こうした言い方は、世の中で使われているうちに、耳慣れてしまった表現だと言えるでしょう。平成16年度の文化庁の「国語に関する世論調査」でも、「ご乗車できません」について「正しく使われていないと思う」と答えた人は、3割弱(27.4%)でした。平成9年度の調査(30.5%)との比較から、「誤用」と捉える人は次第に減る傾向にあると見ることができます。

(「平成16年度 国語に関する世論調査」(文化庁)より ※()内は、平成9年度調査結果

では、なぜ、こうした誤用の表現がよく使われるのでしょうか。理由の1つとして、「利用する」「参加する」「乗車する」などの動詞の性質が挙げられます。これらの動詞は、「ご(お)~する/できる」の形の謙譲語としては、一般的には使われません。それに対して、「説明する」「案内する」などの動詞は、「ご説明する/できる」「ご案内する/できる」という謙譲語の形で使われます。「説明する」「案内する」は、「だれに対して」という、その動作が及ぶ先の相手がいる動詞ですが、「利用する」「参加する」「乗車する」は、その動作が及ぶ先の相手がいないタイプの動詞だという違いがあります。謙譲語として使うべき「ご説明する/できる」を尊敬語として使った場合、その対比から「誤用」だとわかりますが、「ご利用する/できる」はそもそも謙譲語として使われないので、尊敬語として使ってしまっても、誤用とは感じられにくいのだと考えられます。今後、次第に使用が広がる可能性もありますが、敬語の「誤用」であることには変わりないため、放送で使うことばとしては適切ではないでしょう。

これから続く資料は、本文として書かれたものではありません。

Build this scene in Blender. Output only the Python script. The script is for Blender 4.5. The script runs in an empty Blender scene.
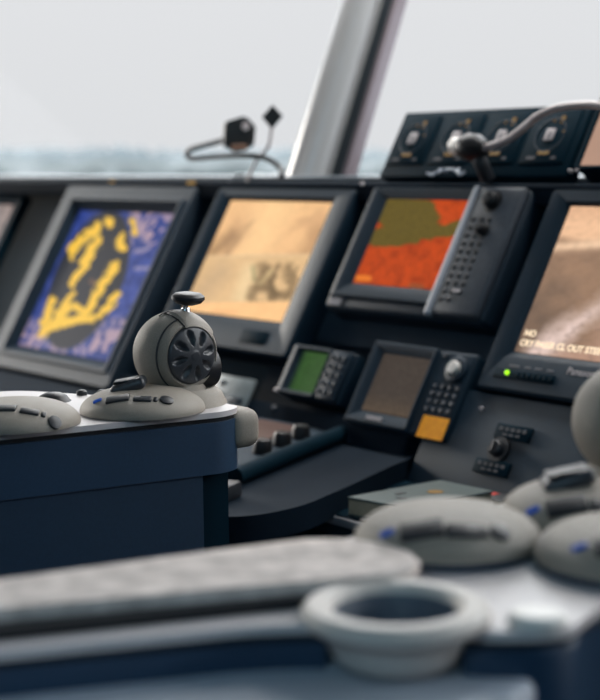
import bpy, bmesh, math, random
import numpy as np
from mathutils import Vector, Matrix, noise
random.seed(7)
C = bpy.context.scene.collection
EYE = 1.35                       # eye height above the deck
AL = math.radians(59.967)        # slope of the console front
PANEL = 1.5                      # distance of the console front from the eye
CA, SA = math.cos(AL), math.sin(AL)

# ------------------------------------------------------------------ helpers
def lin(c):
    return tuple(((v/255)/12.92 if v/255 <= .04045 else ((v/255+.055)/1.055)**2.4) for v in c)

def mat(name, col, rough=.5, metal=0., bump=0., scale=200., speck=0., spec=.5, coat=0.):
    m = bpy.data.materials.new(name); m.use_nodes = True
    nt = m.node_tree; b = nt.nodes['Principled BSDF']
    b.inputs['Base Color'].default_value = (*lin(col), 1)
    b.inputs['Roughness'].default_value = rough
    b.inputs['Metallic'].default_value = metal
    b.inputs['Specular IOR Level'].default_value = spec
    b.inputs['Coat Weight'].default_value = coat
    if bump or speck:
        tc = nt.nodes.new('ShaderNodeTexCoord')
        n = nt.nodes.new('ShaderNodeTexNoise'); n.inputs['Scale'].default_value = scale
        n.inputs['Detail'].default_value = 4
        nt.links.new(tc.outputs['Object'], n.inputs['Vector'])
        if bump:
            bp = nt.nodes.new('ShaderNodeBump'); bp.inputs['Strength'].default_value = bump
            bp.inputs['Distance'].default_value = .001
            nt.links.new(n.outputs['Fac'], bp.inputs['Height']); nt.links.new(bp.outputs[0], b.inputs['Normal'])
        if speck:
            cr = nt.nodes.new('ShaderNodeValToRGB')
            l = lin(col)
            cr.color_ramp.elements[0].position = .3; cr.color_ramp.elements[1].position = .7
            cr.color_ramp.elements[0].color = (*[v*(1-speck) for v in l], 1)
            cr.color_ramp.elements[1].color = (*[min(1, v*(1+speck)) for v in l], 1)
            nt.links.new(n.outputs['Fac'], cr.inputs['Fac']); nt.links.new(cr.outputs[0], b.inputs['Base Color'])
    return m

def emit(name, col, s=1.):
    m = bpy.data.materials.new(name); m.use_nodes = True
    b = m.node_tree.nodes['Principled BSDF']
    b.inputs['Base Color'].default_value = (.01, .01, .01, 1)
    b.inputs['Emission Color'].default_value = (*lin(col), 1); b.inputs['Emission Strength'].default_value = s
    b.inputs['Roughness'].default_value = .3
    return m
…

とはいえ、尊敬語の「ご乗車になれません」は、やや堅苦しいと感じる場合もあるかもしれません。これにかわるほかの言い方として、まず、「乗車」を動詞ではなく名詞と捉え、助詞の「は」を加えて、「ご乗車はできません」とすれば問題ありません。また、場面によっては、相手の動作によって自分が恩恵を受けることを示す「いただく」の可能の形「いただける」を使って、「ご乗車いただけません」と言いかえることもできるでしょう。

言い方は1つではありません。実際に表現する場面の具体的な状況にあわせて、よりふさわしい表現を探していくことで、よりよいコミュニケーションにつなげていきたいものです。